1. A process for continuous production of z-threaded fiber reinforced polymer composites, comprising the steps of: (a) providing a pre-formed fiber fabric comprising a plurality of fibers oriented in at least one of crossing, parallel, or combined relation to one another within the fabric, the fiber fabric comprising a fabric thickness dimension between the first fabric face and the second fabric face;(b) providing a pre-formed, solidified film having a film thickness dimension, the film comprising a heat-meltable base matrix material in combination with a plurality of z-aligned nanofibers disposed within the base matrix material and being oriented predominantly in the film thickness dimension;(c) delivering the solidified film into juxtaposed relation across one face of the fiber fabric;(d) advancing the film and fiber fabric in layered relation through a constricting matrix transfer station, wherein within the matrix transfer station the fiber fabric is heated to a temperature at or above the melting point of the base matrix material and the base matrix material progressively melts at an interface with the fabric face and flows with the nanofibers into the fiber fabric in the fabric thickness dimension as the film and fiber fabric are moving through the matrix transfer station, the matrix transfer station comprising a constricting processing gap urging the film towards the fiber fabric through at least a portion of the matrix transfer station; and(e). removing the fiber fabric with entrained base matrix material and z-threaded nanofibers from the matrix transfer station and permitting the base matrix material to cool.

2. The process as recited in claim 1, wherein the fiber fabric is a woven or nonwoven carbon fiber fabric.

3. The process as recited in claim 1, wherein chemical surface treatments are applied to at least one of the pre-formed fiber fabric and pre-formed, solidified resin film upstream from the matrix transfer station.

4. The process as recited in claim 1, wherein at least one of the pre-formed fiber fabric and pre-formed, solidified film is monitored by a sensor upstream from the matrix transfer station.

5. The process as recited in claim 1, wherein the film thickness is in the range of 0.01 mm up to 20 mm.

6. The process as recited in claim 1, wherein the pre-formed, solidified film is selected from the group consisting of a meltable thermoset resin, a meltable thermoplastic resin, a polymer derived ceramic, a phase-change material, and mixtures of any of the foregoing.

7. The process as recited in claim 1, wherein the nanofibers within the film are characterized by average diameters of 0.001 to 1 micrometer

8. The process as recited in claim 1, wherein the nanofibers within the film are characterized by lengths of 10 to 1500 micrometers.

9. The process as recited in claim 1, wherein at least a majority of the nanofibers within the pre-formed, solidified film having lengths in the range of 100 to 500 micrometers are aligned in the thickness dimension of pre-formed, solidified film such that the ends of those fibers have a difference in elevation measured in the thickness dimension of the pre-formed, solidified film which is between 55% and 100% of the fiber length.
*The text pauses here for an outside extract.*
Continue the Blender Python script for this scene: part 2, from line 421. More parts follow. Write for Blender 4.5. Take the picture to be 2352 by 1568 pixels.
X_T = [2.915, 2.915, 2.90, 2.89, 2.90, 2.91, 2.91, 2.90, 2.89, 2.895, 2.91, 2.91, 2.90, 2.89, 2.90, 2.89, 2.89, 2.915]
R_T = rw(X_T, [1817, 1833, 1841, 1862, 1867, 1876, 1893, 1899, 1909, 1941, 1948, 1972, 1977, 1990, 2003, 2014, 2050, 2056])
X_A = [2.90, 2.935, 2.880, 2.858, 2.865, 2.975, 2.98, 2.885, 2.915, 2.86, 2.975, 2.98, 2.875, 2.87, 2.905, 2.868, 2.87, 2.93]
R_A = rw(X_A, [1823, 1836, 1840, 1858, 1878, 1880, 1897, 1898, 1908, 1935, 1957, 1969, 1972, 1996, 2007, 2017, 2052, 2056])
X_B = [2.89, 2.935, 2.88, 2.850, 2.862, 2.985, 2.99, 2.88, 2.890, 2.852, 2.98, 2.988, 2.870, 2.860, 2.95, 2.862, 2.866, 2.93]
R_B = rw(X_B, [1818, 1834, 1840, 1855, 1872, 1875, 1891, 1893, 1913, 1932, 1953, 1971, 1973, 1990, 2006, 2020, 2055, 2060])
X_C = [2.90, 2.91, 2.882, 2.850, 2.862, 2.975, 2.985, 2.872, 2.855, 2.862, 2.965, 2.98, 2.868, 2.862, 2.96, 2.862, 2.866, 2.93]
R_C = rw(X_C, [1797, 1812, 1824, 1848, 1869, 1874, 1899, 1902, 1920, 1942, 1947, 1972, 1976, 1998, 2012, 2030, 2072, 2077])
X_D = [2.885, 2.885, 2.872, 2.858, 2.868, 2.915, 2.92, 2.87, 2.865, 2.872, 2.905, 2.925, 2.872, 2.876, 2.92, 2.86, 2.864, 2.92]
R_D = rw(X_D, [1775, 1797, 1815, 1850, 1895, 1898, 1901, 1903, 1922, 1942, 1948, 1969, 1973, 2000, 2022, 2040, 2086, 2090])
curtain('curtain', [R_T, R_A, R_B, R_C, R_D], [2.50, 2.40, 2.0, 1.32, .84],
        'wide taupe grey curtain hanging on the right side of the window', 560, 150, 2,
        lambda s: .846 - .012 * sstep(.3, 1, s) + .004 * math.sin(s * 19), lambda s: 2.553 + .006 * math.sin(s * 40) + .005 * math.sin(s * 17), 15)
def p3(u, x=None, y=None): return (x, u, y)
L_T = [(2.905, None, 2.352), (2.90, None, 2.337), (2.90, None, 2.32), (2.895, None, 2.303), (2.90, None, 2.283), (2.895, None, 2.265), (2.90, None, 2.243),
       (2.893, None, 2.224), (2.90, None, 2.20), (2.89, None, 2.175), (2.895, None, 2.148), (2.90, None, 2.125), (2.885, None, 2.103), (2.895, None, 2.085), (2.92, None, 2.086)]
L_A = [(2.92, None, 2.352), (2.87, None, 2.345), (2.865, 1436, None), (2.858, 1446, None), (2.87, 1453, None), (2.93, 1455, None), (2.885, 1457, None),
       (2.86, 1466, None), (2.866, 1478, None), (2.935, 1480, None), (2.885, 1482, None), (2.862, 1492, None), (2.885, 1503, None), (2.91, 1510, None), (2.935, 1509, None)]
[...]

10. The process as recited in claim 1, wherein the matrix transfer station comprises a top plate and a bottom plate with spacing between the top plate and bottom plate defining a channel for passage of the film and fiber fabric in stacked relation during processing.

11. The process as recited in claim 10, wherein one or more cooling elements are disposed in operative relation to the top plate to maintain the top plate at a temperature below the melting point of the base matrix material and one or more heating elements are disposed in operative relation to the bottom plate to maintain the bottom plate at a temperature at or above the melting point of the base matrix material.

12. The process as recited in claim 10, wherein the ratio of inlet spacing to outlet spacing between the top plate and the bottom plate is in the range of 1.1:1 to 12:1.

14. The process as recited in claim 10, wherein a vacuum force is applied across the face of the fiber fabric facing away from the film within the matrix transfer station.

15. A process for continuous, automated production of z-threaded fiber reinforced polymer composites, comprising the steps of: (a) providing a pre-formed carbon fiber fabric comprising a plurality of carbon fibers oriented in at least one of crossing, parallel, or combined relation within the fabric, the carbon fiber fabric comprising a fabric thickness dimension between the first fabric face and the second fabric face;(b) providing a pre-formed, solidified resin film having a film thickness dimension, the resin film comprising a meltable polymer in combination with a plurality of z-aligned carbon nanofibers having average diameters of 0.01 to 1 micrometer disposed within the polymer and being oriented predominantly in the film thickness dimension;(c) delivering the resin film into contacting, juxtaposed relation across one face of the carbon fiber fabric; and(d) advancing the resin film and carbon fiber fabric in contacting layered relation through a constricting matrix transfer station in conjunction with a covering material and a backing material, wherein within the matrix transfer station the carbon fiber fabric is heated to a temperature at or above the melting point of the meltable polymer and the meltable polymer progressively melts at an interface with the fabric face and moves with the nanofibers into the carbon fiber fabric in the fabric thickness dimension, the matrix transfer station comprising a constricting processing gap urging the resin film towards the carbon fiber fabric through at least a portion of the matrix transfer station;(e). removing the carbon fiber fabric with entrained meltable polymer and z-threaded nanofibers from the matrix transfer station and permitting the meltable polymer to cool.